For the first year at least, you get a designated 'language timeslot'. This means, if you study a language, you should pick that timeslot for it if possible. You get to choose your timeslots at the start at a first-come-first-served basis online, so try and pick as quickly as possible! This means that students who don't study languages usually have those 2 hours off (language classes are 2 hours long, once a week, unless you do it to count towards your degree, in which case you have an extra hour somewhere in the week).
In the second semester of the first year, 1 hour of the 2 clashed with another one of my lectures! The same thing happened in the first semester of Year 2, but I went to languages as I felt that it was more important and caught up with study some other time. This doesn't mean that it'd happen to you - I'm sure the timetabling people don't do it on purpose!

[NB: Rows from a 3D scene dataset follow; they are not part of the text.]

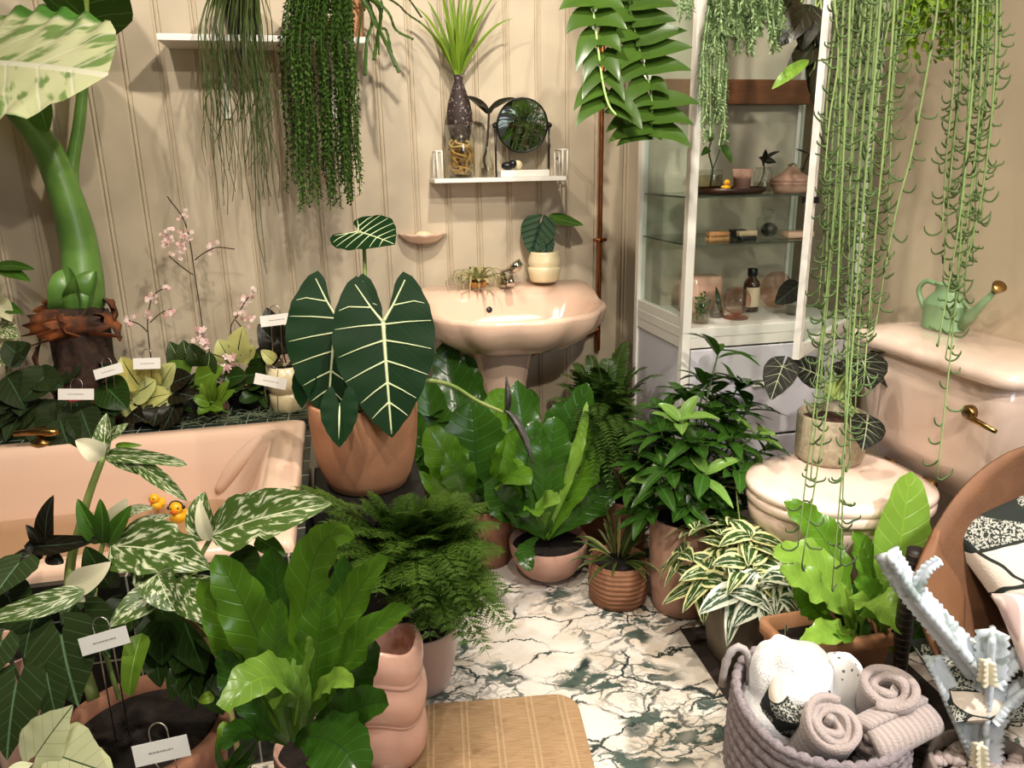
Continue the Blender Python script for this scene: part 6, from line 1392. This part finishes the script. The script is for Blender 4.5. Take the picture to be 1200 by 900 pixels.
for i in range(26):
    a = rnd.random()*6.28; e = .1+1.2*rnd.random(); l = .1+.06*rnd.random(); dd = V((math.cos(a)*math.cos(e), math.sin(a)*math.cos(e), math.sin(e))); b = c+Z*hh
    m_ = MB(); leaf(m_, [b, b+dd*l*.7, b+dd*l-Z*l*.3*math.cos(e)], Z*.7+TOCAM*.5, .004, pr_lance, .2, nx=2, ny=8); m_.build('leaf', M_thint if i % 3 else M_thin, gr)
# ------------------------------------------------------------------ glossy shrub
c = V((.885, 1.765, .001)); sh = potted('glossy_shrub', 'tall bushy shrub with glossy pointed leaves in a dusty pink pot before the cabinet', 'shrub', c); hh = .285
lathe_obj('pot', pot_prof(.082, .098, hh, .008, 0, 0, .004), c, M_terra3, sh, 48); soil(c, .088, hh-.025, sh)
base = c+Z*hh; d0 = dep(base+Z*.2)
for (x, y_, dz, n, lt, L_) in ((843, 402, .02, 5, 0, .12), (828, 436, .05, 9, 0, .115), (868, 440, .08, 9, 0, .11), (880, 465, .06, 8, 0, .11), (797, 486, -.12, 5, 1, .1), (838, 475, 0, 9, 0, .12), (805, 455, .06, 9, 0, .12), (775, 500, 0, 9, 0, .11), (815, 510, -.06, 9, 0, .11), (858, 505, -.05, 9, 0, .11), (890, 500, -.08, 4, 1, .1), (785, 540, -.05, 8, 0, .11), (826, 548, -.1, 6, 2, .1), (868, 545, -.08, 8, 0, .11), (895, 540, -.02, 5, 2, .1), (755, 535, .03, 8, 0, .11), (770, 560, -.05, 6, 2, .1), (805, 585, -.06, 8, 0, .11), (845, 590, -.06, 8, 0, .11), (880, 580, -.05, 7, 0, .1), (760, 590, 0, 7, 0, .1), (815, 530, .06, 9, 0, .12), (850, 540, .08, 9, 0, .12), (780, 470, .05, 8, 0, .11), (790, 520, .02, 9, 0, .12), (840, 500, .05, 9, 0, .12), (800, 560, 0, 9, 0, .12), (850, 565, 0, 9, 0, .12), (765, 515, .06, 8, 0, .12), (875, 525, .02, 8, 0, .11), (820, 575, .05, 9, 0, .12), (745, 560, .05, 7, 0, .11), (835, 455, .1, 9, 0, .12), (800, 495, .08, 9, 0, .12), (860, 470, .05, 8, 0, .11), (830, 600, 0, 8, 0, .1), (905, 515, 0, 6, 0, .1)):
    q = P(x, y_+6, d0+dz); q0 = base+V((jit(.03), jit(.03), -.02)); mdp = q0.lerp(q, .5)+V((0, 0, .03))
    MB().tube(cat([q0, mdp, q], 4), .0026, 5).build('branch', M_dstalk, sh)
    shrub_whorl(sh, q, (q-mdp)+Z*.06, n, L_, .038, [M_bush] if lt == 0 else [M_bushl] if lt == 1 else [M_bushl, M_bush], el=.2 if lt != 1 else .35)
# ------------------------------------------------------------------ striped dracaena in grey square planter
c = V((.915, 1.50, .004)); so = potted('striped_dracaena', 'yellow and white striped leafy plant spilling from a square grey planter', 'plant', c); hh = .2
M_conc = pbr('grey concrete', '#8d8272', .85, var=.2, vscale=8, bump=.15, bscale=70)
mb = MB(); loft(mb, [(rrect(c.x, c.y, .055, .062, .01), .004), (rrect(c.x, c.y, .075, .08, .012), hh), (rrect(c.x, c.y, .067, .072, .01), hh), (rrect(c.x, c.y, .064, .07, .01), hh-.03)], True, False); mb.build('planter', M_conc, so)
mb = MB(); o_ = rrect(c.x, c.y, .063, .069, .01); mb.add([V((x, y_, hh-.025)) for x, y_ in o_], [tuple(range(len(o_)))]); mb.build('soil', M_soil, so)
d0 = dep(c+Z*hh); base = c+Z*hh
for (x, y_, dz, n, wh) in ((796, 648, .06, 7, 0), (812, 610, .12, 6, 0), (836, 612, .08, 6, 0), (862, 566, .1, 6, 0), (866, 610, .06, 6, 0), (850, 640, 0, 7, 0), (880, 628, -.04, 7, 0), (905, 612, .04, 6, 0), (840, 665, -.03, 7, 0), (876, 660, -.08, 8, 0), (905, 660, -.06, 7, 0), (870, 690, -.1, 6, 1), (895, 705, -.12, 6, 1), (925, 680, -.1, 7, 1), (945, 700, -.12, 6, 1), (955, 675, -.08, 6, 0), (925, 640, -.02, 6, 0), (820, 680, -.02, 5, 0), (975, 660, -.05, 5, 0), (935, 720, -.13, 4, 1)):
    q = P(x, y_, d0+dz); mdp = base.lerp(q, .5)+V((0, 0, .035)); MB().tube(cat([base+V((jit(.03), jit(.03), -.02)), mdp, q], 4), .0026, 5).build('branch', M_pstalk, so)
    shrub_whorl(so, q, (q-mdp)+Z*.05+TOCAM*.03, n, .098, .047, [M_wsong if wh else M_song], prof=pr_ovate, el=.15, droop=.7, fold=.12)
# ------------------------------------------------------------------ terracotta trough with crisp fern
TX0, TX1, TYa, TYb, TH = .86, 1.12, 1.205, 1.335, .235
c = V(((TX0+TX1)/2, (TYa+TYb)/2, .004)); cf = potted('crispy_wave_fern', 'vivid lime green wavy fern in a long terracotta trough by the toilet', 'fern', c)
cx_, cy_, hx_, hy_ = c.x, c.y, (TX1-TX0)/2, (TYb-TYa)/2
mb = MB(); loft(mb, [(rrect(cx_, cy_, hx_-.02, hy_-.015, .02), .004), (rrect(cx_, cy_, hx_-.004, hy_-.004, .022), TH-.03), (rrect(cx_, cy_, hx_+.004, hy_+.004, .024), TH-.028), (rrect(cx_, cy_, hx_+.004, hy_+.004, .024), TH-.003), (rrect(cx_, cy_, hx_, hy_, .022), TH), (rrect(cx_, cy_, hx_-.012, hy_-.012, .018), TH), (rrect(cx_, cy_, hx_-.016, hy_-.016, .016), TH-.04)], True, False); mb.build('trough', M_terra, cf)
mb = MB(); o_ = rrect(cx_, cy_, hx_-.0165, hy_-.0165, .016); mb.add([V((x, y_, TH-.03)) for x, y_ in o_], [tuple(range(len(o_)))]); mb.build('soil', M_soil, cf)
d = dep(c+Z*TH)
for mt_, pts, w, kw in ((M_limel, [(1045, 765, d), (1050, 690, d), (1055, 620, d+.02), (1068, 552, d+.02)], 74, dict(edge=.03, wave=.012)), (M_nest, [(1035, 765, d), (1030, 700, d+.02), (1025, 660, d+.04), (1000, 622, d+.05)], 44, {}), (M_limel, [(1000, 740, d), (985, 680, d-.02), (950, 640, d-.03), (906, 652, d-.06)], 56, dict(up=.9)), (M_limel, [(1000, 740, d), (975, 690, d-.08), (940, 680, d-.1), (912, 668, d-.12)], 44, dict(up=.8)), (M_nest, [(1000, 740, d), (985, 650, d+.06), (960, 610, d+.06), (918, 588, d+.05)], 46, {}), (M_limel, [(1010, 745, d), (1005, 690, d-.08), (1030, 690, d-.12), (1058, 745, d-.16)], 54, dict(up=.8)), (M_limel, [(1010, 752, d), (990, 735, d-.08), (965, 735, d-.12), (938, 758, d-.15)], 36, dict(up=.9)), (M_nest, [(1010, 750, d), (985, 735, d-.06), (975, 745, d-.1), (1000, 752, d-.14)], 26, dict(up=.9)), (M_nestd, [(1050, 765, d), (1070, 720, d+.03), (1072, 680, d+.04), (1068, 640, d+.04)], 40, {}), (M_nestd, [(1055, 768, d), (1085, 740, d), (1090, 710, d), (1085, 670, d+.02)], 46, {}), (M_nest, [(1040, 760, d), (1038, 710, d-.03), (1025, 690, d-.03), (1000, 680, d-.03)], 38, {}), (M_nestd, [(1020, 760, d), (1005, 720, d+.03), (985, 700, d+.05), (970, 670, d+.05)], 44, {}), (M_limel, [(1030, 755, d), (1040, 720, d-.06), (1050, 690, d-.06), (1040, 660, d-.06)], 30, {}), (M_nest, [(985, 745, d), (960, 720, d), (945, 700, d), (930, 690, d)], 36, {}), (M_nestd, [(1060, 770, d), (1050, 740, d-.03), (1060, 715, d-.04), (1065, 700, d-.04)], 36, {})):
    N_(mt_, pts, w, to=cf, **dict(dict(edge=.12, wave=.035, wf=4), **kw))
# ------------------------------------------------------------------ black velvet alocasia on the toilet lid
c = V((1.235, 1.655, .4582)); bv = potted('black_velvet_alocasia', 'black leaved alocasia with silver veins in a speckled pot on the toilet lid', 'plant', c); hh = .125
M_speck = pbr('speckled beige stoneware', '#b3a68c', .55, col2='#9c9078', vscale=70, bump=.3, bscale=160)
lathe_obj('pot', [(.001, 0), (.078, 0), (.084, .005), (.087, .02), (.088, hh-.004), (.085, hh), (.08, hh-.003), (.078, .09), (.001, .09)], c, M_speck, bv, 48); soil(c, .079, hh-.022, bv, pbr('red brown bark chips', '#4a2a1e', .9, var=.5, vscale=80, bump=1, bscale=90))
d = dep(c+Z*hh)
RO = [(-.34, .05), (-.28, .3), (-.12, .5), (.12, .57), (.4, .5), (.7, .31), (.9, .11), (1, 0)]; RI = [(-.34, .04), (-.15, .03), (0, 0)]
def bvl(a, b, d0, d1, k=1, n=None):
    m_ = MB(); A, B = P(*a, d0), P(*b, d1); SF, n2 = heart(m_, A, B, n or TOCAM+UP*.2, [(y_, w_*k) for y_, w_ in RO], [(y_, w_*k) for y_, w_ in RI], cup=.12, droop=.08, nx=6); lf = m_.build('leaf', M_velvet, bv)
    v_ = MB(); L = (B-A).length; w0 = L*.011; strip_on(v_, SF, n2, [(0, 0), (0, .95)], w0, w0*.3, n=8)
    for s_ in (1, -1):
        for y_, yo, xo in ((0, .1, .5), (0, -.2, .36), (.2, .42, .42), (.42, .66, .28)): strip_on(v_, SF, n2, [(0, y_), (s_*xo*k, yo)], w0*.6, w0*.2)
    v_.build('veins', M_fv, lf)
    stalk(bv, [(975, 466, d), ((975+a[0])/2, (462+a[1])/2-4, (d+d0)/2), (*a, d0+.004)], (.005, .003), M_pstalk)
bvl((1011, 424), (1022, 456), d-.06, d-.1, 1.35, TOCAM+UP*.3); bvl((917, 430), (903, 468), d-.05, d-.08, .8, TOCAM-RT*.6); bvl((956, 438), (926, 425), d-.03, d-.06, .85); bvl((1016, 496), (1012, 527), d-.13, d-.16, 1.15); bvl((1030, 412), (1064, 406), d+.02, d+.0, .7, Z); bvl((1040, 440), (1054, 456), d+.02, d+.01, 1.1); bvl((985, 432), (974, 428), d-.02, d-.03, 1.0)
for k_ in range(4): stalk(bv, [(970+k_*5, 470, d), (974+k_*5, 448, d), (978+k_*6, 432, d)], (.008, .002), M_pstalk)
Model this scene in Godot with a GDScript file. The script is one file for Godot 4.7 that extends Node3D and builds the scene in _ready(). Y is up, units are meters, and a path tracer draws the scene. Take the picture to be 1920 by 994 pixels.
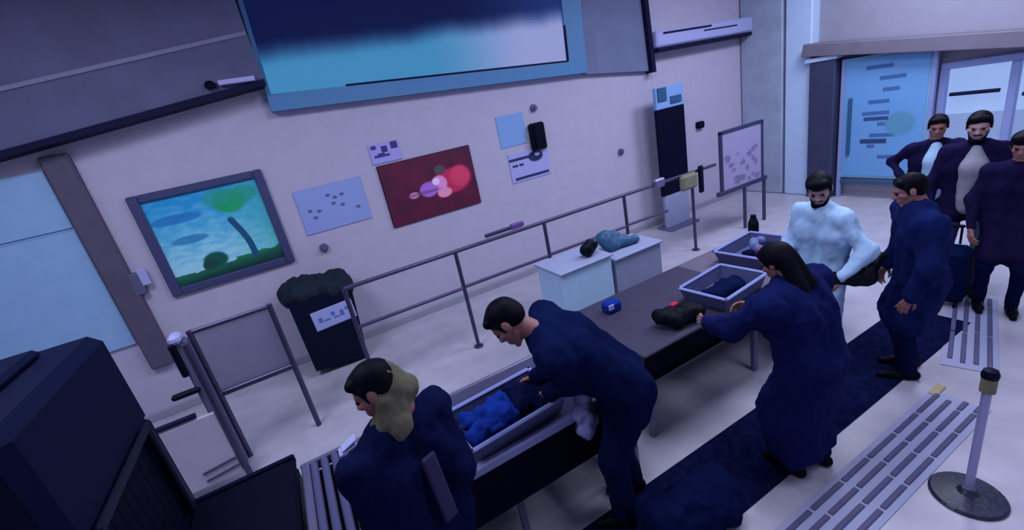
extends Node3D
# A security checkpoint seen from a ceiling camera. Axes: x runs along the back wall, z comes out of it, the camera stands over the origin.

var M := {}
var taken := {}
var rng := RandomNumberGenerator.new()
var fold_noise := FastNoiseLite.new()
var hand_cache := {}
var head_cache := []

# ---------------------------------------------------------------- materials
func grain(freq: float, low: float, high: float, seed_no: int, size := 256, octaves := 4) -> ImageTexture:
	var n := FastNoiseLite.new()
	n.seed = seed_no; n.frequency = freq; n.fractal_octaves = octaves
	var im := n.get_seamless_image(size, size)
	im.convert(Image.FORMAT_RGB8)
	for y in size:
		for x in size:
			var v: float = lerpf(low, high, im.get_pixel(x, y).r)
			im.set_pixel(x, y, Color(v, v, v))
	return ImageTexture.create_from_image(im)

func mat(called: String, c: Color, rough := 0.7, metal := 0.0, tex: Texture2D = null, scale := 1.0) -> StandardMaterial3D:
	var m := StandardMaterial3D.new()
	m.resource_name = called
	m.albedo_color = c; m.roughness = rough; m.metallic = metal
	if maxf(c.r, maxf(c.g, c.b)) < 0.25: m.metallic_specular = 0.2
	if tex:
		m.albedo_texture = tex; m.uv1_triplanar = true; m.uv1_world_triplanar = true; m.uv1_scale = Vector3.ONE * scale
	M[called] = m
	return m

func cloth(called: String, c: Color, tex: Texture2D) -> void:
	var m := mat(called, c, 0.9, 0.0, tex, 4.0)
	m.uv1_world_triplanar = false
	m.metallic_specular = 0.12
	if c.b > 0.3: m.rim_enabled = true; m.rim = 0.2; m.rim_tint = 0.8

func print_mat(called: String, im: Image, rough := 0.5) -> void:
	var m := StandardMaterial3D.new()
	m.resource_name = called
	m.albedo_texture = ImageTexture.create_from_image(im); m.roughness = rough
	M[called] = m

# ---------------------------------------------------------------- nodes
func numbered(called: String) -> String:
	var n: int = taken.get(called, 0)
	taken[called] = n + 1
	return called if n == 0 else "%s_%03d" % [called, n]

func tag(o: Node, label: String, category: String, group := "") -> Node:
	o.set_meta("label", label); o.set_meta("category", category)
	if group != "": o.set_meta("group", group)
	return o

func thing(called: String, label: String, category: String, at := Vector3.ZERO, turn := 0.0, group := "") -> Node3D:
	var o := Node3D.new()
	o.name = numbered(called); add_child(o, true)
	o.position = at; o.rotation.y = turn
	tag(o, label, category, group)
	return o

func begin() -> SurfaceTool:
	var st := SurfaceTool.new()
	st.begin(Mesh.PRIMITIVE_TRIANGLES)
	return st

func obj(called: String, st: SurfaceTool, m: Material, parent: Node = self) -> MeshInstance3D:
	var o := MeshInstance3D.new()
	o.mesh = st.commit(); o.material_override = null
	o.mesh.surface_set_material(0, m)
	o.name = numbered(called) if parent == self else called
	parent.add_child(o, true)
	return o

func struct(called: String, st: SurfaceTool, m: Material, label := "") -> MeshInstance3D:
	var o := obj(called, st, m)
	o.set_meta("kind", "structure")
	if label != "": o.set_meta("label", label)
	return o

# ---------------------------------------------------------------- shapes
func poly(st: SurfaceTool, pts: Array, n: Vector3, uvs := []) -> void:
	var cr: Vector3 = (pts[1] - pts[0]).cross(pts[2] - pts[0])
	var ccw := cr.dot(n) > 0.0
	for i in range(1, pts.size() - 1):
		for j in ([0, i + 1, i] if ccw else [0, i, i + 1]):
			st.set_normal(n)
			st.set_uv(uvs[j] if uvs.size() else Vector2(pts[j].x + pts[j].z, pts[j].y))
			st.add_vertex(pts[j])

func box(st: SurfaceTool, c: Vector3, s: Vector3, bev := 0.006, B := Basis()) -> void:
	var h := s * 0.5
	var b: float = minf(bev, 0.45 * minf(s.x, minf(s.y, s.z)))
	var q := func(sg: Vector3, full: int) -> Vector3:
		var p := Vector3(sg.x * (h.x - b), sg.y * (h.y - b), sg.z * (h.z - b))
		p[full] = sg[full] * h[full]
		return c + B * p
	for a in 3:
		var u := (a + 1) % 3
		var v := (a + 2) % 3
		for s0 in [-1.0, 1.0]:
			var pts := []
			for k in [[-1, -1], [1, -1], [1, 1], [-1, 1]]:
				var sg := Vector3(); sg[a] = s0; sg[u] = k[0]; sg[v] = k[1]
				pts.append(q.call(sg, a))
			var n := Vector3(); n[a] = s0
			poly(st, pts, B * n)
			if b <= 0.0: continue
			for s1 in [-1.0, 1.0]:      # the edge between faces a and u, along v
				var e := Vector3(); e[a] = s0; e[u] = s1
				var e0 := e; var e1 := e
				e0[v] = -1.0; e1[v] = 1.0
				poly(st, [q.call(e0, a), q.call(e1, a), q.call(e1, u), q.call(e0, u)], B * e.normalized())
				if a == 0:
					for s2 in [-1.0, 1.0]:
						var g := Vector3(s0, s1, s2)
						poly(st, [q.call(g, 0), q.call(g, 1), q.call(g, 2)], B * g.normalized())

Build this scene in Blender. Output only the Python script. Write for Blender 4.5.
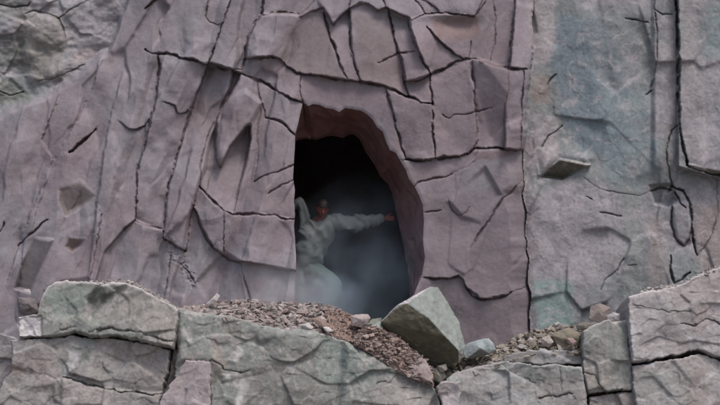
import bpy, bmesh, math, random
import numpy as np
from mathutils import Vector, Matrix

for o in list(bpy.data.objects):
    bpy.data.objects.remove(o, do_unlink=True)
SC = bpy.context.scene
COL = SC.collection
R = math.radians
random.seed(7)
RNG = np.random.default_rng(11)

# ------------------------------------------------------------------ camera
PITCH = R(8.0)
DIST = 18.0
F = 1400.0
cam_d = bpy.data.cameras.new("camera")
cam = bpy.data.objects.new("camera", cam_d)
COL.objects.link(cam)
cam.location = (0, -DIST, 0)
cam.rotation_euler = (R(90) + PITCH, 0, 0)
cam_d.sensor_width = 36
cam_d.lens = 36 * F / 720.0
cam_d.clip_end = 500
SC.camera = cam

# ------------------------------------------------------------------ light
SUN_EL, SUN_AZ = R(60), R(36)        # from above, to the right of the camera
w = bpy.data.worlds.new("World")
SC.world = w
w.use_nodes = True
nt = w.node_tree
bg = nt.nodes['Background']
sky = nt.nodes.new('ShaderNodeTexSky')
sky.sky_type = 'NISHITA'
sky.sun_disc = False
sky.sun_elevation = SUN_EL
sky.sun_rotation = math.pi - SUN_AZ
sky.air_density = 1.0
sky.dust_density = 4.0
sky.ozone_density = 1.0
nt.links.new(sky.outputs[0], bg.inputs[0])
bg.inputs[1].default_value = 0.11
sd = bpy.data.lights.new("sun", 'SUN')
sun = bpy.data.objects.new("sun", sd)
COL.objects.link(sun)
sd.energy = 1.5
sd.angle = R(16)
sd.color = (1.0, 0.955, 0.93)
S = Vector((math.sin(SUN_AZ) * math.cos(SUN_EL), -math.cos(SUN_AZ) * math.cos(SUN_EL), math.sin(SUN_EL)))
sun.rotation_euler = S.to_track_quat('Z', 'Y').to_euler()
SC.view_settings.view_transform = 'Standard'
SC.view_settings.look = 'None'
SC.view_settings.exposure = 0.72
SC.view_settings.gamma = 1.0
SC.cycles.volume_step_rate = 2.0
SC.cycles.volume_bounces = 1

# ------------------------------------------------------------------ maths
CP, SP = math.cos(PITCH), math.sin(PITCH)


def at_np(u, v, Y):
    a = (u - 360.0) / F
    b = (202.5 - v) / F
    dy = CP - b * SP
    t = (Y + DIST) / dy
    return np.stack([t * a, Y + 0 * t, t * (SP + b * CP)], axis=-1)


def at(u, v, Y):
    return Vector([float(q) for q in at_np(np.float64(u), np.float64(v), np.float64(Y))])


_T = np.random.default_rng(5).random((16, 256, 256))


def vnoise(x, y, seed=0):
    t = _T[seed % 16]
    ox = (seed * 37.7) % 97
    x = x + ox
    y = y + ox * 1.7
    xi = np.floor(x).astype(int)
    yi = np.floor(y).astype(int)
    fx = x - xi
    fy = y - yi
    fx = fx * fx * fx * (fx * (fx * 6 - 15) + 10)
    fy = fy * fy * fy * (fy * (fy * 6 - 15) + 10)
    a = t[xi & 255, yi & 255]
    b = t[(xi + 1) & 255, yi & 255]
    c = t[xi & 255, (yi + 1) & 255]
    d = t[(xi + 1) & 255, (yi + 1) & 255]
    return (a * (1 - fx) + b * fx) * (1 - fy) + (c * (1 - fx) + d * fx) * fy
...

And just some more information about the course - if you do it optionally ('3 credit'
then you sit a reading, listening, writing, and speaking test in weeks 6, 7, 8, 9. (One a week) and this shows up on your degree transcript but doesn't count towards degree. You can sign up as 'attendance only' which means you don't have to sit the tests if you don't want to and it doesn't show up on your transcript, which means you're doing it out of interest. Then there's '6 credit', that some students can do, and that counts towards your degree. On top of the 4 tests that people usually do, you sit an exam in the main exam periods.